After getting better videos for my creature walk, I can now delve into Jeffrey Chide. Before breaking up for the Christmas holiday I expressed an interest in animating for Craig and his film Jeffrey Chide as I wanted as much work to do as possible and push myself as hard as I can. That and his film would be extra, extra hard for him to complete without a pair of animator's hands ready to help him out. Jeffrey is a very sad little guy, who only wants to get noticed. But every time he tries people just ignore him as as a result he slowly becomes flatter and flatter. And that's Jeffrey.

So back into full swing of the new term Craig came in to give me the rigs for the characters so I can test them out. Here are some of the walk tests I've been doing with the characters 2D Jeffrey and Rod, a general extra in the film. My little job was to test them out for their flexibility and to report back any problematic issues in the rigs. Now I'm no rigging expert but I've been around enough to know the kind of hierarchy system and ways it kind of works, and these seem a bit messed up and all over the place. The rigs work, but the outliner isn't exactly laid out nicely so that if there is something substantial wrong I can't easily see the stuff because it's all jumbled up. The other big issue I noticed was the bad or lack of weight painting to 2D Jeffrey in particular which you'll notice in Jeffrey's legs and them not bending correctly. Another weighting issue was on Jeffrey's back where if you rotate his arm too much, geometry spazzes out on his back.

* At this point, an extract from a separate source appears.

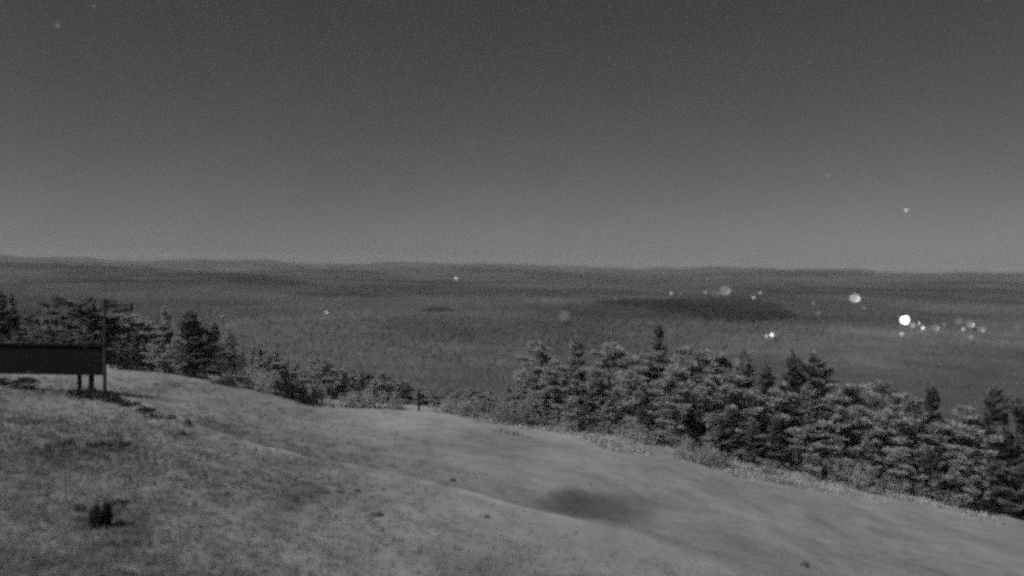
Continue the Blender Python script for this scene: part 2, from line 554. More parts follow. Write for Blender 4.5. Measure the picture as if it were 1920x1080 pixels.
def pine(seed, spread, nb, lean):
    """unit pine: height 6 m, few long boughs carrying flat ragged pads of needles"""
    rng = random.Random(seed)
    H = 6.0
    V, F, CV, CF = [], [], [], []
    lx, ly = rng.uniform(-lean, lean), rng.uniform(-lean, lean)
    wob = rng.uniform(0, 6)
    axis = lambda t: Vector((lx * t * t + .10 * math.sin(3 * t + wob), ly * t * t + .10 * math.cos(4 * t + wob), H * t))
    pts = [axis(t) for t in (0, .2, .4, .6, .8, .92)]
    pts[0] = Vector((pts[0].x, pts[0].y, -.6))
    tube(V, F, pts, [.14, .115, .09, .065, .035, .012], 7)
    def pad(c, r, th, out):
        n = int(76 * r / .45)
        for _ in range(n):
            a = rng.uniform(0, 6.283); q = r * rng.random() ** .6 * rng.uniform(.8, 1.15)
            p = c + Vector((math.cos(a) * q, math.sin(a) * q * .8, rng.gauss(0, th) + .12 * r * math.cos(a * 2 + wob)))
            sz = rng.uniform(.10, .25)
            d = (out * .6 + Vector((math.cos(a), math.sin(a), rng.uniform(-.2, .9)))).normalized()
            b = d.cross(Vector((rng.uniform(-.7, .7), rng.uniform(-.7, .7), 1))).normalized()
            k = len(CV)
            CV.extend([p - d * sz * .5 - b * sz * .25, p - d * sz * .3 + b * sz * .4, p + d * sz * .9 + b * sz * .1, p + d * sz * .45 - b * sz * .42])
            CF.append((k, k + 1, k + 2, k + 3))
    for i in range(nb):
        t = .06 + .88 * (i + rng.random()) / nb
        prof = (1 - t) ** .55 * (.6 + .4 * min(1, t / .25)) + .08
        L = spread * prof * rng.uniform(.5, 1.25)
        a = i * 2.4 + rng.uniform(-.7, .7)
        el = rng.uniform(-.32, .18) + .35 * t
        d = Vector((math.cos(a) * math.cos(el), math.sin(a) * math.cos(el), math.sin(el)))
        p0 = axis(t)
        p1 = p0 + d * L * .55; p2 = p0 + d * L + Vector((0, 0, .1 * L))
        tube(V, F, [p0, p1, p2], [.035 * (1.15 - t), .022 * (1.15 - t), .006], 4)
        for k in range(rng.randint(3, 5)):
            q = rng.uniform(.4, 1.0)
            c = (p0.lerp(p1, q / .55) if q < .55 else p1.lerp(p2, (q - .55) / .45)) + Vector((rng.uniform(-.25, .25) * L, rng.uniform(-.25, .25) * L, rng.uniform(0, .1)))
            pad(c, (.27 + .30 * L / spread) * rng.uniform(.7, 1.25), .06, d)
    for k in range(6):
        t = rng.uniform(.86, 1.0)
        pad(axis(t) + Vector((rng.uniform(-.25, .25), rng.uniform(-.25, .25), 0)) * (1.15 - t) * 3, rng.uniform(.12, .24), .10, Vector((0, 0, .6)))
    me = bpy.data.meshes.new('trunk'); me.from_pydata([tuple(q) for q in V], [], F); me.materials.append(M['bark'])
    return me, CV, CF

VAR = {}
for key, args in {'pine_a': (41, 3.1, 28, .5), 'pine_b': (42, 2.8, 26, .6), 'pine_c': (43, 3.5, 30, .4), 'pine_d': (44, 2.4, 24, .5), 'pine_e': (45, 3.8, 28, .7), 'pine_f': (46, 3.0, 32, .3)}.items():
    tk, cv, cf = pine(*args)
    VAR[key] = (tk, crown_mesh(cv, cf, M['needle']), crown_mesh(cv, cf, M['needle_dark']))
for key, args in {'broad_a': (11, 2.3, .10, 1.2, .04), 'broad_b': (12, 2.1, .14, 1.25, .06), 'broad_c': (13, 2.6, .16, 1.3, .08),
                  'broad_d': (14, 1.9, .08, 1.2, .03), 'slim_a': (21, 1.15, .15, 1.1, .05), 'slim_b': (22, .85, .22, 1.0, .08),
                  'ragged': (31, 1.9, .38, 1.2, .18), 'ragged_b': (32, 1.6, .35, 1.25, .22)}.items():
    tk, cv, cf = conifer(*args)
    VAR[key] = (tk, crown_mesh(cv, cf, M['needle']), crown_mesh(cv, cf, M['needle_dark']))

def plant_tree(px, top, dist, key, label, group, dark=False, wide=1.0, name='conifer', cat='conifer tree'):
    d = ray(px, top); d = d / d[1]
    x, y = d[0] * dist, dist
    zt = CAMZ + d[2] * dist
    zb = float(TH(x, y))
    h = max(0.6, zt - zb)
    r = empty(name, (x, y, zb), random.uniform(0, 6.28))
    s = h / 6.0
    r.scale = (max(s, .35) * wide, max(s, .35) * wide, s)
    tag(r, label, cat, group)
    tk, c1, c2 = VAR[key]
    for nm, me in (('trunk', tk), ('crown', c2 if dark else c1)):
        o = bpy.data.objects.new(nm, me); COL.objects.link(o); o.parent = r
    return r

RG = 'conifers along the right-hand brow'
ordn = ['first', 'second', 'third', 'fourth', 'fifth', 'sixth', 'seventh', 'eighth', 'ninth', 'tenth', 'eleventh', 'twelfth', 'thirteenth', 'fourteenth', 'fifteenth', 'sixteenth', 'seventeenth', 'eighteenth', 'nineteenth', 'twentieth']
back_row = [  # px, top, dist, kind, dark, label
    (1010, 645, 55, 'pine_c', 0, 'broad pale conifer at the left end of the right-hand stand'),
    (1083, 638, 60, 'slim_a', 0, 'slim grey conifer rising behind the left end of the right-hand stand'),
    (1150, 648, 58, 'pine_b', 0, 'grey conifer just left of the tallest dark leader in the right-hand stand'),
    (1231, 616, 58, 'slim_b', 1, 'tall thin dark conifer, its leader highest of the right-hand stand'),
    (1215, 660, 56, 'pine_e', 0, 'broad pale conifer standing below the tallest dark leader'),
    (1300, 655, 57, 'pine_f', 0, 'pale conifer just right of the tallest dark leader'),
    (1348, 662, 60, 'pine_d', 0, 'pale round-topped conifer in the middle of the right-hand stand'),
    (1392, 664, 57, 'slim_a', 0, 'slim grey conifer near the middle of the right-hand stand'),
    (1440, 692, 55, 'slim_a', 1, 'dark conifer with a pointed top below the pair of valley lights'),
    (1490, 668, 58, 'slim_b', 1, 'thin dark leader right of the pair of valley lights'),
    (1522, 664, 60, 'broad_c', 0, 'broad grey conifer right of the thin dark leader'),
    (1585, 722, 58, 'pine_b', 0, 'low grey conifer in the dip of the right-hand stand'),
    (1640, 716, 60, 'pine_e', 0, 'pale broad conifer right of the dip in the stand'),
    (1695, 742, 57, 'pine_f', 0, 'pale conifer below the brightest valley light'),
    (1750, 732, 58, 'slim_a', 1, 'slim dark conifer below the row of lights at right'),
    (1800, 762, 57, 'pine_d', 0, 'wide grey conifer between two dark leaders at right'),
    (1863, 732, 56, 'slim_a', 1, 'tall dark conifer near the right edge of the picture'),
    (1908, 748, 55, 'pine_a', 1, 'dark dense conifer cut by the right edge of the picture'),
]
for px, top, dist, key, dk, lab in back_row:
    plant_tree(px, top, dist, key, lab, RG, bool(dk), wide=1.0)
mid_row = [(985, 705, 53, 'pine_e', 0), (1028, 668, 54, 'pine_c', 0), (1048, 690, 52, 'pine_c', 0), (1118, 695, 52.5, 'broad_b', 0), (1180, 700, 53, 'pine_e', 0), (1262, 690, 52, 'pine_f', 0), (1322, 712, 52, 'pine_d', 0),
           (1372, 722, 51.5, 'pine_a', 0), (1418, 735, 52, 'pine_c', 0), (1470, 735, 52, 'pine_b', 0), (1515, 725, 52, 'broad_d', 0), (1556, 745, 52, 'pine_f', 0),
           (1612, 762, 52, 'pine_d', 0), (1662, 768, 52, 'pine_a', 0), (1716, 790, 52, 'pine_c', 0), (1772, 800, 52, 'pine_b', 0), (1830, 805, 52, 'pine_e', 0), (1888, 808, 51.5, 'broad_a', 1)]
for i, (px, top, dist, key, dk) in enumerate(mid_row):
    plant_tree(px, top, dist, key, '%s conifer from the left in the middle row of the right-hand stand' % ordn[i], RG, bool(dk))
front_row = [(962, 752, 51, 'pine_c', 0), (1000, 735, 49.5, 'pine_d', 0), (1075, 742, 49, 'pine_a', 0), (1140, 752, 49, 'pine_c', 0), (1208, 742, 49, 'ragged', 1), (1245, 745, 48.7, 'pine_b', 0), (1340, 775, 48.5, 'ragged', 0),
             (1368, 770, 48.5, 'ragged_b', 1), (1412, 790, 48.3, 'ragged_b', 1), (1455, 785, 48.2, 'ragged', 1), (1510, 800, 48, 'pine_e', 0), (1560, 815, 48, 'pine_f', 0),
             (1625, 825, 48, 'broad_b', 0), (1690, 838, 47.8, 'pine_a', 0), (1745, 845, 48, 'ragged', 1), (1810, 860, 47.6, 'pine_c', 0), (1868, 868, 47.5, 'pine_b', 1), (1915, 875, 47.4, 'pine_e', 1)]
for i, (px, top, dist, key, dk) in enumerate(front_row):
    plant_tree(px, top, dist, key, '%s conifer from the left in the front row of the right-hand stand' % ordn[i], RG, bool(dk))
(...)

The first two walk tests are Jeffrey and the next two are the Rod tests:

In terms of animation they still need to be pushed a lot further, but for quick tests of the rigs to see what they can do and how much needs to be done to make them better, they will do for now. Things for me to keep in mind, is overlap and more secondary animation like the hands on 2D Jeffrey floating down and being carried back up. On Rod there needs to be better foot movement, which when the rigs are fixed a bit more, it will provide me with this freedom. Next time I approach the walks I'll keep all this in mind and add in a bit more squish to them when they tilt to the left and right as well as twisting them round more to the left and right so there is a greater sense of weight as it all feels quite light at the minute.

Testing stages, over and out for now.